Anon, it took one hundred years of trial and errors in design and mechanical failures, resulting in hundreds of deaths, to perfect the dark arts of aviation.
Nono they're right about basically all but the no reason and ignoring gravity part. The fact that we can design an airframe that stays together under those kinds of forces is indeed absolutely crazy.
I think large planes "look" like they can't work because their "relative speed" is really low --- that is, their speed relative to their length. We're used to seeing birds cover tens of lengths per second, whereas a large airliner covers ~1ish per second at takeoff.
Or not, but this always seemed like a plausible explanation as to why planes look impossible. (Though given that hovering birds don't look funny, maybe this is a silly observation...).
Though given that hovering birds don't look funny, maybe this is a silly observation...
Birds flying against the wind and staying in the same spot as a result do look kinda weird though. Especially if you are not aware/don't notice there is strong winds
That's a really thoughtful take, I'm glad you shared. I think it has merit. I think proximity is a factor too. The public rarely gets up close to a jet, but I can attest from personal experience they seem much faster when you're closer during takeoff and landing.
Also weird how giant steel tankers float on the ocean. Especially when they're weighed down by all that cargo. It's practically unbelievable. I throw a tiny rock in the ocean, and it sinks...but not those giant steel boats? /s
Well... When you put one of those huge tankers in the water, it will move a LOT of water out of the way.
As long as the tanker weights less than the weight of all that water it displaced, it will float.
As you keep loading up the tanker with more cargo, it will go deeper into the water right? But this means that it is pushing more water out of the way (the water that used to be where the boat now is), which balances out the weight because that creates more buoyancy.
A rock, on the other hand, is heavier than the water that it displaces, so it sinks like a tanker whose front fell off.

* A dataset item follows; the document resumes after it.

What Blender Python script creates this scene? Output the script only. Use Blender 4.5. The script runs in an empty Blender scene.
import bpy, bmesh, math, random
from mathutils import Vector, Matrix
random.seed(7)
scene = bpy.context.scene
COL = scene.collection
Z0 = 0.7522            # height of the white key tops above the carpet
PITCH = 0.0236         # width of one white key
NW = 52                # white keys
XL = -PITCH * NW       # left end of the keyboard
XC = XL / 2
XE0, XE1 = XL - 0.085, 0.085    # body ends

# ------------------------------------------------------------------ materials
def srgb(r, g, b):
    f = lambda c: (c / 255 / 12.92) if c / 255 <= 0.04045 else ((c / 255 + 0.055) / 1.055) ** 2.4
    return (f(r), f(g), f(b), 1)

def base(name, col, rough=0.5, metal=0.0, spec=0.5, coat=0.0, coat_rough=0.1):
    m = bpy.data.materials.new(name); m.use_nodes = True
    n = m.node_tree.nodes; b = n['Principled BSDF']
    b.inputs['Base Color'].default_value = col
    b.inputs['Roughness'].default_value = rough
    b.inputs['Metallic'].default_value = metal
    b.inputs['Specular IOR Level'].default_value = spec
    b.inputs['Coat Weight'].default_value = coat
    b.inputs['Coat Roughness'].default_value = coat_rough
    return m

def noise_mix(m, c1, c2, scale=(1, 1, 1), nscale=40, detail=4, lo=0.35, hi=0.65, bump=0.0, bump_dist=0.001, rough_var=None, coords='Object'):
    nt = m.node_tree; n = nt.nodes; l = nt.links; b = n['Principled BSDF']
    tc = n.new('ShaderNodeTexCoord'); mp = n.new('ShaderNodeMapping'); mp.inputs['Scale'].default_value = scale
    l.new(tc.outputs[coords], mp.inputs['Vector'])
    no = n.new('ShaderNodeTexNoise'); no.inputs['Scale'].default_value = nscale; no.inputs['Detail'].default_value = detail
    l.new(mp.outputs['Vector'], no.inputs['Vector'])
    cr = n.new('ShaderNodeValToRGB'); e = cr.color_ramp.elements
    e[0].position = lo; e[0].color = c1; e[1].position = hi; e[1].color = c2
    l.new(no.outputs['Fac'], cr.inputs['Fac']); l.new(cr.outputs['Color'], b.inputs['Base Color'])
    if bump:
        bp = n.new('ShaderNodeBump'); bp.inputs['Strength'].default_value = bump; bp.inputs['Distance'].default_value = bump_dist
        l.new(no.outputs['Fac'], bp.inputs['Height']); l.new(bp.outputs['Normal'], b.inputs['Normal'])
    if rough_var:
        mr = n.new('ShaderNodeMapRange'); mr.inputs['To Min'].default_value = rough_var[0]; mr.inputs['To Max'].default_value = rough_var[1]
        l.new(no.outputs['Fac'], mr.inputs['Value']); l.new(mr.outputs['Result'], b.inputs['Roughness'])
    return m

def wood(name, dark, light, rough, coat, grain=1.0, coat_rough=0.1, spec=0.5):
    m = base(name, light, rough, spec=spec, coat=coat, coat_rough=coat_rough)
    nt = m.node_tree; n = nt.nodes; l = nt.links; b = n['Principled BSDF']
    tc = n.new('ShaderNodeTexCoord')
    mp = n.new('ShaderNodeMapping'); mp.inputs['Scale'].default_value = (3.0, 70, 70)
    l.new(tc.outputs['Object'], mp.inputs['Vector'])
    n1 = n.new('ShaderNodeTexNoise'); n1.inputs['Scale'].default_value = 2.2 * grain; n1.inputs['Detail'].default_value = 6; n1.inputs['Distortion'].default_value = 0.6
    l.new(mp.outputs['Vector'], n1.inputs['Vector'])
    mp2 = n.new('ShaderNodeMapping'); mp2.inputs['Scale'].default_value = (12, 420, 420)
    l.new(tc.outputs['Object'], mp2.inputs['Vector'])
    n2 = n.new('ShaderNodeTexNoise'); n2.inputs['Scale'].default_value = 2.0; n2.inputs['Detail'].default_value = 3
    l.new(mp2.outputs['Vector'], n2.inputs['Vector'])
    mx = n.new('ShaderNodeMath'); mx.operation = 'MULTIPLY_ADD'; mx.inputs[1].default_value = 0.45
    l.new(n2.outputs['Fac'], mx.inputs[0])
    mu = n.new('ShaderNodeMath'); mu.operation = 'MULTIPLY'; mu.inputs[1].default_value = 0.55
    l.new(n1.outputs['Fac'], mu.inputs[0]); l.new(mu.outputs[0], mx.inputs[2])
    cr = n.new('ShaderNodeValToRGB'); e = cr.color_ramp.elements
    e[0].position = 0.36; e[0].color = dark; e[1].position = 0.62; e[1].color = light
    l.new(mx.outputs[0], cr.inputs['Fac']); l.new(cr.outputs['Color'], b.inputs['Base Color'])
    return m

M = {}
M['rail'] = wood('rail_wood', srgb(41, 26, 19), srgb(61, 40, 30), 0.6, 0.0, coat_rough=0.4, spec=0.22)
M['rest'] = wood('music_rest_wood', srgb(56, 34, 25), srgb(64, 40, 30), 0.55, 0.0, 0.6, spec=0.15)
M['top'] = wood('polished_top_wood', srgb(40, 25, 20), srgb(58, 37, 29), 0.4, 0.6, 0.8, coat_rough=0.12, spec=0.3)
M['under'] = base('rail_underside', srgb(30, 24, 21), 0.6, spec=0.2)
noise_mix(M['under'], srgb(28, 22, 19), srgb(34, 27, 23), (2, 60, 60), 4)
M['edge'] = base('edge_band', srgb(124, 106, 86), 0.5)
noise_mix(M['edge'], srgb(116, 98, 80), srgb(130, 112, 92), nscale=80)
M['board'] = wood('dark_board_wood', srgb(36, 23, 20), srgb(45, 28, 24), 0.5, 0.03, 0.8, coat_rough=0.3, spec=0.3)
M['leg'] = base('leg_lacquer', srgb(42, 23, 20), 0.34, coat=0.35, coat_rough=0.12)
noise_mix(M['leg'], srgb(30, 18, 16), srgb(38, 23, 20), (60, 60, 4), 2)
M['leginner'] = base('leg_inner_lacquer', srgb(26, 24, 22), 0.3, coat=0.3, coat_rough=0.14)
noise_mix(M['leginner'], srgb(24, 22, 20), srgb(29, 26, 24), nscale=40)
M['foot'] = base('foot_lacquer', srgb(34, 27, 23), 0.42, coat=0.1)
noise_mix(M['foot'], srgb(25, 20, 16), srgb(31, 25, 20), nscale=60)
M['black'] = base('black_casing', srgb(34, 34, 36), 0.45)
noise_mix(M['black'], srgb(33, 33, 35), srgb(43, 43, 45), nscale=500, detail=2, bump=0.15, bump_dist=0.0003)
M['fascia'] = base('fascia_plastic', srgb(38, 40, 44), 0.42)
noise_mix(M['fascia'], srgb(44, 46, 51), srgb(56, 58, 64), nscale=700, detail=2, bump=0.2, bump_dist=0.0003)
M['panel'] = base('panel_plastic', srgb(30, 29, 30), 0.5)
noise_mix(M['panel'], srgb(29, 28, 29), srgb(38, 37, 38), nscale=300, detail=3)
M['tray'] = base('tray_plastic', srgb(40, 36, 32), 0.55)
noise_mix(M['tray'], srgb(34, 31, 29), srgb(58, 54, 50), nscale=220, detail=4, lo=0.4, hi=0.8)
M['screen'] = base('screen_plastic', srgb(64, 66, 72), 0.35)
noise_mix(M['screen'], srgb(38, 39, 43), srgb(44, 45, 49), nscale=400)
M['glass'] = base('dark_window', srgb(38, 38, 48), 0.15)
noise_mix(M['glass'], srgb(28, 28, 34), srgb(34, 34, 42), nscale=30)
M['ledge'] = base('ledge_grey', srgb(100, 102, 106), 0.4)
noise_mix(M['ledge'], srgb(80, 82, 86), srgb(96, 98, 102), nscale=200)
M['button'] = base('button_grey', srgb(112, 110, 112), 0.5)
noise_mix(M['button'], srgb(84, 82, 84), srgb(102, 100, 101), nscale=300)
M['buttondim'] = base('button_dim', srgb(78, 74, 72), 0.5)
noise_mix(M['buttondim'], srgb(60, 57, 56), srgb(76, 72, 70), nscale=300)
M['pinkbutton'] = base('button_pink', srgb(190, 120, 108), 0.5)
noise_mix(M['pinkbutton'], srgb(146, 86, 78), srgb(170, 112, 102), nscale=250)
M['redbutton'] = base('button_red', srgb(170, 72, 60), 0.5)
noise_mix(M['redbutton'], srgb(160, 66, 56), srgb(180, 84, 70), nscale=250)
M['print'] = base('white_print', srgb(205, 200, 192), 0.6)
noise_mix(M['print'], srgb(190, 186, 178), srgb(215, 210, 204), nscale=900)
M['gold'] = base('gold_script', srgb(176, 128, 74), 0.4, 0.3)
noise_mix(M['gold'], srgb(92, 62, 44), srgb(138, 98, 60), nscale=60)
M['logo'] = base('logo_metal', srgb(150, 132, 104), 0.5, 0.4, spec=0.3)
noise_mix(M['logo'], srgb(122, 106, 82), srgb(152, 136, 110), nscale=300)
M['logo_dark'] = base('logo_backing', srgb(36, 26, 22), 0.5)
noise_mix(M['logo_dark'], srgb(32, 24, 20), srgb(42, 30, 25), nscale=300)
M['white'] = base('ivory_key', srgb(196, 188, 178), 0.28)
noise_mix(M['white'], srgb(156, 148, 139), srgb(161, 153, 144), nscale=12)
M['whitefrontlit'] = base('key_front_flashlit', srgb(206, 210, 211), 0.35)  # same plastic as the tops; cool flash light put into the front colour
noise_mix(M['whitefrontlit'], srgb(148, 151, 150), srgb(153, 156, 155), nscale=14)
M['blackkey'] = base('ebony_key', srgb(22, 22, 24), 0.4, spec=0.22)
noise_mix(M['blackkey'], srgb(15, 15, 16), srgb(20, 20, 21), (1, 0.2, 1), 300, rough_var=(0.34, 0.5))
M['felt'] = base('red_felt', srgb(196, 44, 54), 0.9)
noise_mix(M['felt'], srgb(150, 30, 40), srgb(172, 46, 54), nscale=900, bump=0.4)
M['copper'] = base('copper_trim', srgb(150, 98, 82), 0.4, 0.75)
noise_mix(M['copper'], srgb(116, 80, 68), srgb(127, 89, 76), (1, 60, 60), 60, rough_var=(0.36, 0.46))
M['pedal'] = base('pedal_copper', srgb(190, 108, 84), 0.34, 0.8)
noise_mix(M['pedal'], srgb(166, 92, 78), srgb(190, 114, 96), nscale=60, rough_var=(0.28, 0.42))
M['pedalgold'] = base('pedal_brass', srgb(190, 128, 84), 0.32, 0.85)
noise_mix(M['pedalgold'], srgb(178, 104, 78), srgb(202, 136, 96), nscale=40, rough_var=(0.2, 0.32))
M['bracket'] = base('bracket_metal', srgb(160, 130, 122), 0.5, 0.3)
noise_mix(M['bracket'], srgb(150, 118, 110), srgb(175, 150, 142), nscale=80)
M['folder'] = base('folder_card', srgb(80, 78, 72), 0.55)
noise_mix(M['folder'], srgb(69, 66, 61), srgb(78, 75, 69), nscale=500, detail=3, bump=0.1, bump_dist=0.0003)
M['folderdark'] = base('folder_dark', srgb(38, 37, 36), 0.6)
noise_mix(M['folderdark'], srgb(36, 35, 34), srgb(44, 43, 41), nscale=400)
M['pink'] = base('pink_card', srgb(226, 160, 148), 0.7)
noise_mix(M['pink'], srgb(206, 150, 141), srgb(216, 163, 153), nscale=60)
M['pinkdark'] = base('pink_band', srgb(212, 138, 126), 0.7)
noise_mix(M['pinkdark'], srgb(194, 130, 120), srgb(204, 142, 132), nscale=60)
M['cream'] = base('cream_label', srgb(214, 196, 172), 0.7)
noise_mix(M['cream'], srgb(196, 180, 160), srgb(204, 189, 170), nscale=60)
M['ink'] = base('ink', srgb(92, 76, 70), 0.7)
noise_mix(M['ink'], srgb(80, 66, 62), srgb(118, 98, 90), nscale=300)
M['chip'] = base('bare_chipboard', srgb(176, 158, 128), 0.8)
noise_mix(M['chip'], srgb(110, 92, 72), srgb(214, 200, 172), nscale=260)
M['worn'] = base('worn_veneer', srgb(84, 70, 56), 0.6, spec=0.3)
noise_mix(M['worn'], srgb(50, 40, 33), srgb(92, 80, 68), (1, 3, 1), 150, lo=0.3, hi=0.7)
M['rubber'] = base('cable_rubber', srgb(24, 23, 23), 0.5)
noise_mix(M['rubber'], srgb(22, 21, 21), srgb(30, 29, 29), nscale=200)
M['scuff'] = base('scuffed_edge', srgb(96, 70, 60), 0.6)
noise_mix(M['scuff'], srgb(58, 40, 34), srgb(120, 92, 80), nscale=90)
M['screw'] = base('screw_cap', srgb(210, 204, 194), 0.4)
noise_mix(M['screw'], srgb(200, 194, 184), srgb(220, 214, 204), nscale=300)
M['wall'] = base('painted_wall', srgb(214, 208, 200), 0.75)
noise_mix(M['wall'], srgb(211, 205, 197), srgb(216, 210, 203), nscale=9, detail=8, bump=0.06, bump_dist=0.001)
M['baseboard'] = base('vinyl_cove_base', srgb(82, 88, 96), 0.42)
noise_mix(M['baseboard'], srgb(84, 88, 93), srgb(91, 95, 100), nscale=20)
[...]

As long as the tanker weights less than the weight of all that water it displaced, it will float.
But that's only because of the spell that the ancient Wizard Archimedes cast in the elder days. Archimedes didn't discover his principle, he molded reality to follow his rule.
The tanker weights exactly as much as the weight of the water that it displaces. They are in balance. You describe it yourself. The tanker sinks deeper if it becomes heavier and swims more up as it becomes lighter.
The measure of "boat swims" is not the weight of the displaced water. It is wether there is some boat wall left sticking out of the water to keep more water from entering and displacing the air that keeps the submerged volume in weight balance with the water.
Metal is heavier than water. Virtually every containber is fille to the brim with products, now I don't know you but most everything we buy is heavier than water.
It's clear they have some kind of extra propulsion in those, most likely magnetic anti gravitation.
Next time you see a plane imaging two hooks in the middle of the wings, a crane lifting up the plane with these two hooks and shaking it.
This give you a good approximation of what the forces in the plane are, and once you picture that you might think that there is no way the plane can hold up in this situation. Yet it does.
And they WOULD break, eventually, if they weren't engineered to a statistically determined inspection interval and replaced/repaired at the determined overhaul time.
Well I must admit, when the plane is resting on the ground, the wings droop down a lot. Then when airborne it's the other way around, the wings curve upwards as the fuselage hangs from them. In my mind nothing that big made of metal should be able to flex that much.
But since I'm not a conspiracy theorist, I have learned about material science, airplane design and engineering. And I have found out that it does indeed flex that much. It also isn't that thick, since it's only a skeleton wrapped with a very thin layer of metal. In fact if it didn't flex as much, it would be weaker and not stronger.
So the thing I really learnt is never to trust intuition when it comes to things like this.
Hey now. Let's not blame gay people for the common-sense-defying demon-wizard sorcery that engineers get up to when someone threatens to take away their calculators and caffeine.
I don't know how you got to "culture war and homophobia"? It's literally a meme phrase that's used (often sarcastically) in response to stories on the internet. Saying something is "fake and gay" is literally shitposting, I think interpreting any deeper meaning into it is a bit of a stretch.
Edit: I just realised that this is a greentext community... half the comments here are either fake or gay, and OPs post is most definitely both.